Spencer Tracy_ A Biography - James C. Curtis [136]
Back in Los Angeles, Carroll called her late one night and told her that Spence was drinking and refusing to eat. He was sure that she was mad at him, Carroll said, sure he had lost her for good, but if she would come down to the hotel and personally ask him to, Spence said that he would stop.
Loretta was skeptical, unwilling to be seen in the lobby of the Beverly Wilshire at one in the morning asking for Mr. Tracy’s room, but Carroll thought it might somehow work. He sent a limo for her and met her at the hotel’s basement elevator. Upstairs, she found Spence sitting on the floor, propped in a corner, his pajamas askew and barely coherent. He told her he was sure he wouldn’t be this way if only they were able to get married. And as she put her arms around him, he leaned into her and began to cry.
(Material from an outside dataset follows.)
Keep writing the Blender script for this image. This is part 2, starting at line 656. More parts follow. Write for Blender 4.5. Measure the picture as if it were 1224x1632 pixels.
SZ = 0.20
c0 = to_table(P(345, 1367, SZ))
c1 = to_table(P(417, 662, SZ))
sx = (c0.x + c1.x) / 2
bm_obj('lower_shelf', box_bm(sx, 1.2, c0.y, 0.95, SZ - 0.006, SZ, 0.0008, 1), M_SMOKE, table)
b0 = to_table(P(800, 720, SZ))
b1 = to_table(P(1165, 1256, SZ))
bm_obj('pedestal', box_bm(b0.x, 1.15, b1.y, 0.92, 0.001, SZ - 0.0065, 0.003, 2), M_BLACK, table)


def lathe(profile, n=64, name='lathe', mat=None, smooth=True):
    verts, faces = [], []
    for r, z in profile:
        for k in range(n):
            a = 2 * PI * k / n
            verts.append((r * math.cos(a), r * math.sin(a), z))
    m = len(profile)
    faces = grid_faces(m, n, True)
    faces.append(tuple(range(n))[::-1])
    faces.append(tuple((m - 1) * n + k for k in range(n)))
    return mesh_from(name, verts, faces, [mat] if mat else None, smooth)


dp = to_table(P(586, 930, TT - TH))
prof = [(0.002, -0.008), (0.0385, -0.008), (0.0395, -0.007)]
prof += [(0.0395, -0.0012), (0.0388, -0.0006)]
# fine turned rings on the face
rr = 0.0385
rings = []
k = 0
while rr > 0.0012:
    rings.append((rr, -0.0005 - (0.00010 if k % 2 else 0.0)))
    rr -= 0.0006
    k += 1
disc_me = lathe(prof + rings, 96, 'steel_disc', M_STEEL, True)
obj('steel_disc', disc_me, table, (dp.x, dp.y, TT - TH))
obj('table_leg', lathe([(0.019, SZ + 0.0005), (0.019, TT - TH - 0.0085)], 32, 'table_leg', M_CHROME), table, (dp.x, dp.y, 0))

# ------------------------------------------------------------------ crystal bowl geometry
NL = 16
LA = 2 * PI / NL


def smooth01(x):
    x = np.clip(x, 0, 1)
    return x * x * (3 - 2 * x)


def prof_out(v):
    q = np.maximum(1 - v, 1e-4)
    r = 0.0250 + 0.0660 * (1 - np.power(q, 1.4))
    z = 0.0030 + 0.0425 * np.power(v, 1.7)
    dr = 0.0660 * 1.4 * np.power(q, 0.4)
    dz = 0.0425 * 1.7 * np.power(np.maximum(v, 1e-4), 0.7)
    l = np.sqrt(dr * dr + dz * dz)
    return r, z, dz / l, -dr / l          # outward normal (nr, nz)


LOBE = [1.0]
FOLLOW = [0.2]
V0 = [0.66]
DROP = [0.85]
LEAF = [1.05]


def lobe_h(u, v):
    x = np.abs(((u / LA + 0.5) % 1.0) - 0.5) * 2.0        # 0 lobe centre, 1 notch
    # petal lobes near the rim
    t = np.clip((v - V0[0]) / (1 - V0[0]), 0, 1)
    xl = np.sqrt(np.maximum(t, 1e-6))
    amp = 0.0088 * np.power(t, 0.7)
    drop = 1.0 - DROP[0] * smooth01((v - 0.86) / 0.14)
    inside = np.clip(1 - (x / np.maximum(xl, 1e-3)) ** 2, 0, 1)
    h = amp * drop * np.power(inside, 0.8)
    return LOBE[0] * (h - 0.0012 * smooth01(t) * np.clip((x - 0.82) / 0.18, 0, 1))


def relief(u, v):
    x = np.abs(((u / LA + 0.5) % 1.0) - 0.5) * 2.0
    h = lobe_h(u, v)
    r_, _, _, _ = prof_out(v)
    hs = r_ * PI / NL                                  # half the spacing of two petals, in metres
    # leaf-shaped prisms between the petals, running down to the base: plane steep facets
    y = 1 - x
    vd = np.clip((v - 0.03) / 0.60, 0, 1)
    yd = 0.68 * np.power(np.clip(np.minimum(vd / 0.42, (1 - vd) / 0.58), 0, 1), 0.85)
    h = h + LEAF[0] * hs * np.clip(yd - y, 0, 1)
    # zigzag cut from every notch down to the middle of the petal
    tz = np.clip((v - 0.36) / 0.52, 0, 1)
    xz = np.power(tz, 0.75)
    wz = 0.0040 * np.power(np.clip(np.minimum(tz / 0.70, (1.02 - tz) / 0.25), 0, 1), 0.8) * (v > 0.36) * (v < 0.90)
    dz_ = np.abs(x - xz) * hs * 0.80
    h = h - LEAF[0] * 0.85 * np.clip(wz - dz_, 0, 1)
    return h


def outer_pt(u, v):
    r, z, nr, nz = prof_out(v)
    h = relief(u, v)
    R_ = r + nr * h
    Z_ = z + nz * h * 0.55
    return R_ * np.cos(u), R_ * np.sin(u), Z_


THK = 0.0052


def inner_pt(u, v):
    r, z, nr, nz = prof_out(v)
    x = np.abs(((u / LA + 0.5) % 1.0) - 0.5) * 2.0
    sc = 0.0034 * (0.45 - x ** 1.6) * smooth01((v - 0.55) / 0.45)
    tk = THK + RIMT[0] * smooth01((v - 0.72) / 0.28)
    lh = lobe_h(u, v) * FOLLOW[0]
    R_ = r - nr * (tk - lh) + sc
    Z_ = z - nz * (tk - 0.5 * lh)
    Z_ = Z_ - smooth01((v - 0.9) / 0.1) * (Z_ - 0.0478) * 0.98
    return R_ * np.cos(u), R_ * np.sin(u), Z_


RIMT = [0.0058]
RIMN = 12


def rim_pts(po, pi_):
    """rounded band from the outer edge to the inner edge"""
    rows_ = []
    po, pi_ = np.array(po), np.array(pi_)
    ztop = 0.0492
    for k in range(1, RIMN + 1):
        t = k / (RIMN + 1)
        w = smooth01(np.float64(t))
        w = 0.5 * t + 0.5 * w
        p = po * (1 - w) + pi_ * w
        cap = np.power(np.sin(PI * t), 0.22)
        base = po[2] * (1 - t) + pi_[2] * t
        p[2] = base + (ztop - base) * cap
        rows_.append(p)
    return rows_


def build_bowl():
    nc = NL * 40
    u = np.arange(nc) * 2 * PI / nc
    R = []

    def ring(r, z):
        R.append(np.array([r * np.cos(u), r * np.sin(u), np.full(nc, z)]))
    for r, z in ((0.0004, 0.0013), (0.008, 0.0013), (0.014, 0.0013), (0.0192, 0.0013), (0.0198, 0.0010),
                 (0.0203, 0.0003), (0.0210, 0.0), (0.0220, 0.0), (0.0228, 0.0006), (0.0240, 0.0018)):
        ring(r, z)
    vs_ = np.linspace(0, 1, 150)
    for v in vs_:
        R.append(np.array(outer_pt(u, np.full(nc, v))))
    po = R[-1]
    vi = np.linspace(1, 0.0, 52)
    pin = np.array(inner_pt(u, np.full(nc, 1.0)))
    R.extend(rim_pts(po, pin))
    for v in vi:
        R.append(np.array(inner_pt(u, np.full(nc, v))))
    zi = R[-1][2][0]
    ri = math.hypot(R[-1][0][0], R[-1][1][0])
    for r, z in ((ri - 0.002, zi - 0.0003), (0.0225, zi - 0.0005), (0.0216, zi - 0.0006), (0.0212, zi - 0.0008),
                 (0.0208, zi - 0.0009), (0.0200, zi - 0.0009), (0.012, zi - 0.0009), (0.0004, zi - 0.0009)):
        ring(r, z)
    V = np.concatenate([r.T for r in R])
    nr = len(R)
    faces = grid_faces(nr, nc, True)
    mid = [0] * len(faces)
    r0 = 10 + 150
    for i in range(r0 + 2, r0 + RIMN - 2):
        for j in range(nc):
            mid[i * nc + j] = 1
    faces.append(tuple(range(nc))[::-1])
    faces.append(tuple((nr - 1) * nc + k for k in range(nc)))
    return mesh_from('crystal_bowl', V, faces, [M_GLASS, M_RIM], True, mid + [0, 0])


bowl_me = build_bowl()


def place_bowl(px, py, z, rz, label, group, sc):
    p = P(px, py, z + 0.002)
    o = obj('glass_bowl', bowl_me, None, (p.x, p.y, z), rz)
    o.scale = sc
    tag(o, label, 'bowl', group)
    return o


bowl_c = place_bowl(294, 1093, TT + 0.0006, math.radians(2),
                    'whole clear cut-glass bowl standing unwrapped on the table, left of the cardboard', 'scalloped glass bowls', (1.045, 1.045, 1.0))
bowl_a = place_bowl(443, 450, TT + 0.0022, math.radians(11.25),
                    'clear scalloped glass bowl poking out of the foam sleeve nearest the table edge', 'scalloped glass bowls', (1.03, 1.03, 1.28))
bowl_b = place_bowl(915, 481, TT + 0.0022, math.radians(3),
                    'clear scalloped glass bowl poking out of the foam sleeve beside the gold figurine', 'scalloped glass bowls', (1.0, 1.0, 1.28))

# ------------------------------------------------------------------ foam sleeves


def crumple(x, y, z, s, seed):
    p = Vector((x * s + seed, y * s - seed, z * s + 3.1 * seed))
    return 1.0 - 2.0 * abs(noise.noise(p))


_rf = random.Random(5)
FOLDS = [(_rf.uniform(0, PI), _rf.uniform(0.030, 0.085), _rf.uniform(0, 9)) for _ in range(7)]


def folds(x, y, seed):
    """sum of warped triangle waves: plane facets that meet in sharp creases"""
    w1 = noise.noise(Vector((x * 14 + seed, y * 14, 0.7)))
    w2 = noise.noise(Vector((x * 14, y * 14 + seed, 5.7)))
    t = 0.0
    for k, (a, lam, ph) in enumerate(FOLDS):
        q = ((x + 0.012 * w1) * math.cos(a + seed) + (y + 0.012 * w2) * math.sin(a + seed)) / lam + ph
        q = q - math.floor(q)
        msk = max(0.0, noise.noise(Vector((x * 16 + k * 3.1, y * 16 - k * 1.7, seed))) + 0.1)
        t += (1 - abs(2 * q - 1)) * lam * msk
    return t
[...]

Back at Fox, Tracy went into a musical comedy called Bottoms Up and was soon being linked in the gossip columns with the film’s leading lady, a petite British import named Pat Paterson. “If the off-set scenes of Pat Paterson, English beauty brought here by Winfield Sheehan, and Spencer Tracy were put into one picture you might see the beginning of a romance,” Louella Parsons wrote. “These two are in the same picture, but that doesn’t necessitate lunching together, talking together, and seeing each other at every possible moment. Maybe Spence is just trying to make Loretta Young jealous, or maybe it’s a lovers’ quarrel, but all the Fox studio is agog over his attentions to Pat Paterson, who is as blond as Loretta and the same type.” At twenty-three, Paterson was three years older than Loretta, getting used to a new country and clearly on the make. After an initial flurry of attention from Tracy, she met actor Charles Boyer at a studio gathering and was Mrs. Boyer within the space of a few weeks.
Spence and Loretta were back out in public again by the first of the year, going to films together and attending industry functions. On New Year’s Eve they went to a movie—“a lousy movie,” Tracy emphasized—and stopped at a hamburger stand on the way home. For Loretta’s twenty-first birthday they celebrated in grand style with Duke and Josie Wayne. The following weekend, they accompanied the Waynes to Palm Springs. A few years earlier, when Duke was under contract to Fox, there was talk of teaming the two of them. “It’s a good thing you’re good looking,” Spence would say, “because you can’t act your way out of a paper bag.” The affable Wayne would just laugh and say, “That’s right, Fats. I’ll catch on, then you watch out!”
The one time Loretta met Mother Tracy, Carrie was as cold as a Milwaukee winter, and it dawned on her that she was regarded by Spence’s mother as her son’s mistress. Shortly thereafter, Tracy agreed to an interview with journalist Gladys Hall for a piece in Movie Mirror magazine “if it would protect Loretta—I want to protect Loretta in this.” The assumption around town, of course, was that Loretta Young was responsible for the breakup of the Tracy marriage, when, as Spence always insisted, it in no way concerned her.
How could it? I mean, how could it because—as a matter of recorded and verifiable fact—and the register of the Chateau Elysée plus the starting date of our picture, Man’s Castle, will bear me out—I was registered at the Elysée here in Hollywood three weeks before I ever set foot on the first set of Man’s Castle. If anyone is sufficiently interested or sufficiently skeptical to want to check me on this, the data is available. And before I started to work on that picture, I had never done more than lay eyes on Loretta Young a couple of times, here and there around town. I had never exchanged four words with her. I don’t suppose that I had ever so much as passed a remark about her.